Let’s break this down into X parts:

  1. Standing
  2. Squatting
  3. Bottom
  4. Standing
  5. Pressing
  6. Top

When To Exhale

There are multiple schools of thought about when in the thruster you should exhale, but the best solutions allow you to produce optimal power. Consider the striking arts like boxing or martial arts. Throwing a punch is almost always associated with an exhale of some sort. 

With the concept in mind let’s apply it to the thruster (above).  You need power production primarily at points 4, 5, and 6 (squatting through pressing). When I perform my thrusters this is where I exhale most predominantly. 

A nice side-effect of an exhale is that you tend to tighten your core, even a bit, when you do it. 

when to inhale

That only leaves us with one really good option to inhale. That is between steps 6 and back through to step 2. 

The first reason being that you’re not exhaling. 
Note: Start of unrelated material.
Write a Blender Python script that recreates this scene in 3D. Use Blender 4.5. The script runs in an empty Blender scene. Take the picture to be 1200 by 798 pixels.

The second is that you’re at a good posture to breathe without a collapsed torso. Go ahead and hunch over. Now try taking a nice deep breath or three. 

Not so easy, is it? 

Now replicate steps 6 through 2 in slow motion while taking a nice deep breath or three. 

See the difference? 

putting it all together

Let’s put it to practice, shall we?

Without any weight lets move through the thruster with what we learned. Let’s move at a nice easy pace, giving priority to our breath, not our movement. 

Start at position 1 with a full exhale. As you move through positions 2 take a breath. 

Hold it at position 3.

Nice, controlled exhale through positions 4, 5, and 6.

And pause at the top for a moment before taking a breath on your way back to position 1. 

Repeat nice and easy until you notice the rhythm. 

The idea is a nice smooth flow. It will take time and practice, so have grace and forgiveness with yourself as you learn. 

find your own rhythm

As with almost every rule, there are occasional exceptions. As you learn and play with your breath you might discover that you have a rhythm all your own. 

That’s ok. We all march to a beat of our own drummer. I’m just here to help you find yours.